Me casé con un florero
Salvando a su mujer, Luis Bárcenas, como Urdangarin o López Viejo, condena a todas las demás en el estereotipo de la sumisión
Poner a la mujer a firmar. Ésta es la expresión que ha utilizado Luis Bárcenas en el juicio de la Gürtel para exonerar a su esposa de cualquier responsabilidad en el fraude fiscal y condenarla al mismo tiempo a un estado vegetativo. El objetivo es preservarla del castigo que pretende la Fiscalía —22 años de cárcel—, pero la estrategia exculpatoria requiere el esfuerzo de humillarla. Decía Bárcenas a propósito de los viajes a Suiza que su cónyuge se quedaba en una salita. Allí le ofrecían una coca-cola o un café. Y esperaba hasta que Bárcenas apareciera con sus papeles. Y la ponía a firmar.
El extesorero del PP no hace otra cosa que atenerse a las tradiciones procesuales que conciernen a un escándalo de repercusión matrimonial. Bárcenas se había casado con un florero. Parece el título de un relato de Oliver Sacks, pero aquí no se habla de prosopagnosia, sino de una modalidad de machismo que conforta la causa particular a expensas de degradar la causa general: salvar a la mujer de Bárcenas, a la de Urdangarín o a la de López Viejo supone condenar a todas las demás, restringirlas a un papel gregario, sumiso, que adquiere verosimilitud no ya en la idiosincrasia patriarcal de la sociedad española, sino en el espacio sofisticado de un juzgado.

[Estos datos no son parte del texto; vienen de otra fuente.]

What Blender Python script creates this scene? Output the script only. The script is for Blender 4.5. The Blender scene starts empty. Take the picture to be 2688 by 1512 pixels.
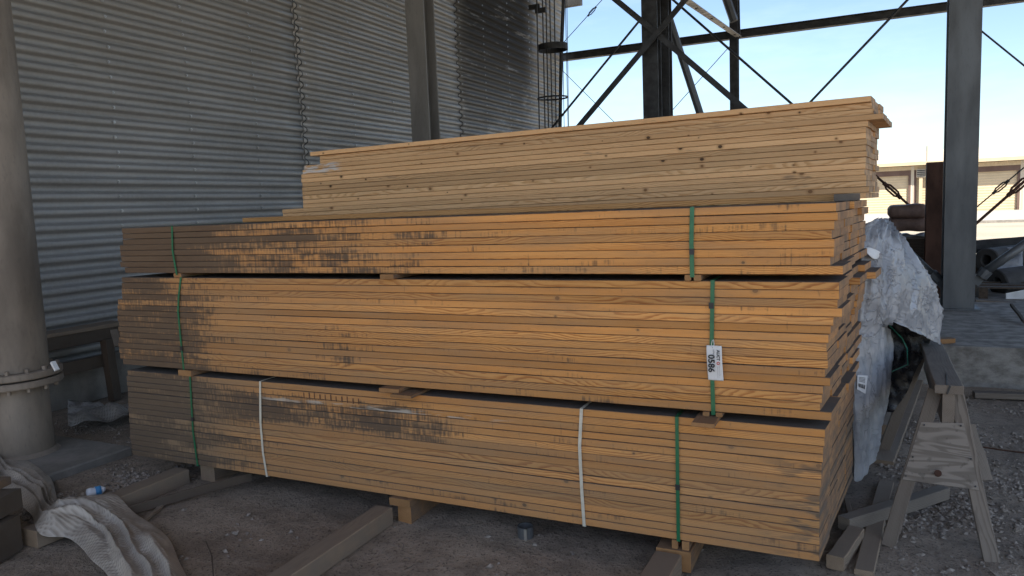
import bpy, math, random
from mathutils import Vector, Matrix, noise
random.seed(7)
sc = bpy.context.scene
COL = sc.collection
# ------------------------------------------------------------------ camera
# world axes: +X along the lumber to its near end, +Y away from the lumber's face, +Z up
F, PITCH, ROLL, YAW = 1951.13, .1073, -.0396, .4457      # F in pixels of a 2688 px wide frame
CAM = Vector((.126, -3.466, 1.794))
fwd = Vector((-math.sin(YAW)*math.cos(PITCH), math.cos(YAW)*math.cos(PITCH), -math.sin(PITCH)))
_r = Vector((math.cos(YAW), math.sin(YAW), 0)); _u = _r.cross(fwd)
RGT = _r*math.cos(ROLL)+_u*math.sin(ROLL); UPV = -_r*math.sin(ROLL)+_u*math.cos(ROLL)
cd = bpy.data.cameras.new('camera'); cam = bpy.data.objects.new('camera', cd); COL.objects.link(cam)
M = Matrix((RGT, UPV, -fwd)).transposed().to_4x4(); M.translation = CAM; cam.matrix_world = M
cd.sensor_width = 36; cd.lens = 36*F/2688; cd.clip_start = .05; cd.clip_end = 4000
sc.camera = cam
# ------------------------------------------------------------------ light
SUN_EL, SUN_AZ = math.radians(52), math.radians(142)     # azimuth clockwise from +Y
sdir = Vector((math.sin(SUN_AZ)*math.cos(SUN_EL), math.cos(SUN_AZ)*math.cos(SUN_EL), math.sin(SUN_EL)))
w = bpy.data.worlds.new('World'); sc.world = w; w.use_nodes = True
wn = w.node_tree.nodes; wl = w.node_tree.links; wn.clear()
sky = wn.new('ShaderNodeTexSky'); sky.sky_type = 'NISHITA'; sky.sun_disc = False
sky.sun_elevation = SUN_EL; sky.sun_rotation = SUN_AZ; sky.air_density = 1.0; sky.dust_density = 1.0; sky.ozone_density = 2.2
bg = wn.new('ShaderNodeBackground'); bg.inputs[1].default_value = .09
wo = wn.new('ShaderNodeOutputWorld')
tcw = wn.new('ShaderNodeTexCoord'); mpw = wn.new('ShaderNodeMapping'); mpw.inputs['Scale'].default_value = (2.2, 2.2, 9)
nzw = wn.new('ShaderNodeTexNoise'); nzw.inputs['Scale'].default_value = 1.6; nzw.inputs['Detail'].default_value = 6; nzw.inputs['Roughness'].default_value = .62
crw = wn.new('ShaderNodeValToRGB'); crw.color_ramp.elements[0].position = .48; crw.color_ramp.elements[1].position = .82
mulw = wn.new('ShaderNodeMath'); mulw.operation = 'MULTIPLY'; mulw.inputs[1].default_value = .14
mxw = wn.new('ShaderNodeMix'); mxw.data_type = 'RGBA'; mxw.inputs['B'].default_value = (8.5, 9.0, 9.6, 1)
wl.new(tcw.outputs['Generated'], mpw.inputs[0]); wl.new(mpw.outputs[0], nzw.inputs['Vector']); wl.new(nzw.outputs[0], crw.inputs[0])
wl.new(crw.outputs[0], mulw.inputs[0]); wl.new(mulw.outputs[0], mxw.inputs['Factor']); wl.new(sky.outputs[0], mxw.inputs['A'])
wl.new(mxw.outputs['Result'], bg.inputs[0]); wl.new(bg.outputs[0], wo.inputs[0])
sl = bpy.data.lights.new('sun', 'SUN'); sl.energy = 5.0; sl.angle = math.radians(.5); sl.color = (1, .93, .81)
so = bpy.data.objects.new('sun', sl); COL.objects.link(so); so.rotation_euler = sdir.to_track_quat('Z', 'Y').to_euler(); so.location = (8, -12, 18)
sc.view_settings.view_transform = 'Standard'; sc.view_settings.look = 'None'; sc.view_settings.exposure = 1.38; sc.view_settings.gamma = 1
sc.cycles.max_bounces = 8; sc.cycles.diffuse_bounces = 5
# ------------------------------------------------------------------ helpers
def ray(x, y): return fwd+RGT*((x-1344)/F)-UPV*((y-756)/F)
def P(x, y, ax, val):
    "the place seen at photo pixel (x, y) that lies on the plane axis ax = val"
    d = ray(x, y); t = (val-CAM[ax])/d[ax]; return CAM+d*t
def link(name, me, mat=None, parent=None):
    o = bpy.data.objects.new(name, me); COL.objects.link(o)
    if mat: me.materials.append(mat)
    if parent: o.parent = parent
    return o
def tag(o, label=None, cat=None, group=None, kind=None):
    if label: o['label'] = label
    if cat: o['category'] = cat
    if group: o['group'] = group
    if kind: o['kind'] = kind
    return o
def empty(name, loc, label, cat, group=None):
    o = bpy.data.objects.new(name, None); COL.objects.link(o); o.location = loc; o.empty_display_size = .1
    return tag(o, label, cat, group)
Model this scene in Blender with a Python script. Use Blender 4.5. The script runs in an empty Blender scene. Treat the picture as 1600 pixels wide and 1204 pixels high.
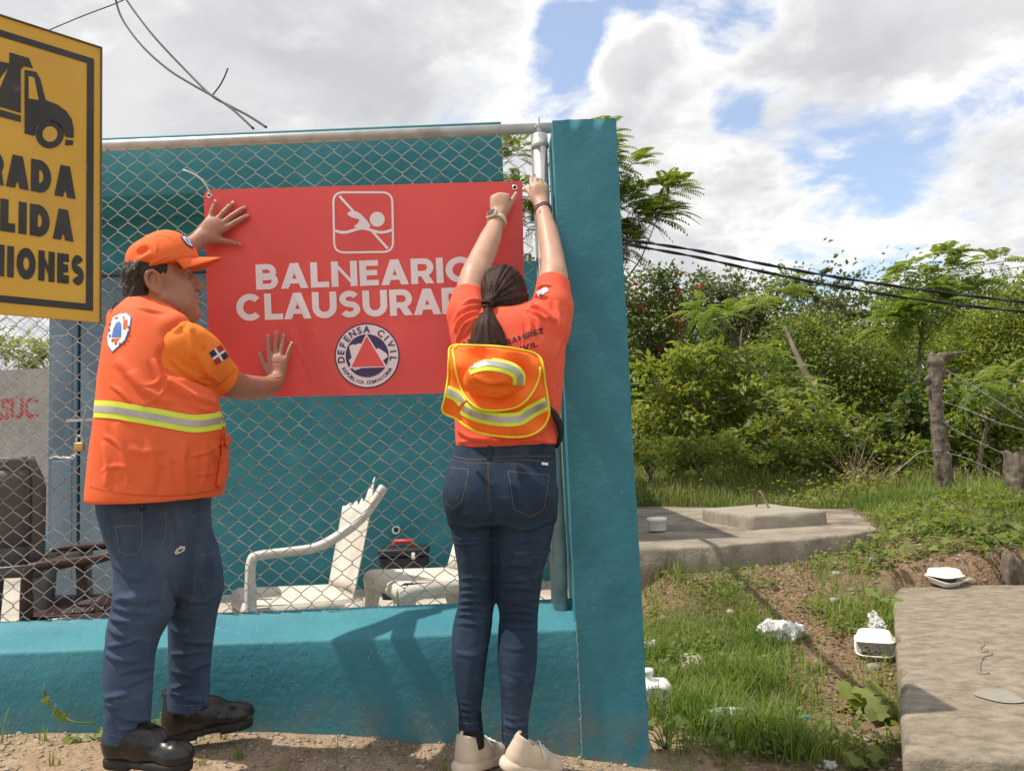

De otro modo, no recurrirían una y otra vez a ella los maridos protectores. Ana Mato se encontró un Jaguar en el garaje como quien se encuentra una moneda debajo del sofá, mientras que la infanta Cristina, ejecutiva de La Caixa, depositaba en el jugador de balonmano la ingeniería fiscal de la familia. Y debía a ponerla a firmar también Urdangarín, como hacía Bárcenas con Rosalía Iglesias: "Mi mujer afortunadamente, en todos los temas relacionados con la economía, me firmaba los documentos".
Estremece la declaración del extesorero no ya porque transforma a su esposa en un ficus, sino porque aspira a resultar verosímil. Le faltó a Don Luis referirse a Rosalía Iglesias como su señora. Suya en sentido de propiedad, de mascota, abstrayéndola de cualquier grado de entendimiento o criterio en los asuntos de los mayores.
Y es probable que agradezca la vejación la propia esposa de Bárcenas como salvoconducto hacia su libertad —los juicios de corrupción van a terminar requiriendo un perito en asuntos botánicos—, pero esta clase de beneficios particulares consolida un estereotipo de sumisión conyugal que resultaría inconcebible en la dirección contraria. No existen hombres florero. O claro que existen —ya lo demuestra Lady Macbeth haciendo de su esposo una marioneta—, pero sería temerario y contraproducente plantear en un juzgado la escena de una mujer poniendo a firmar al marido. Y confinándolo a una salita, haciendo punto, mientras le traen la dosis de cafeína.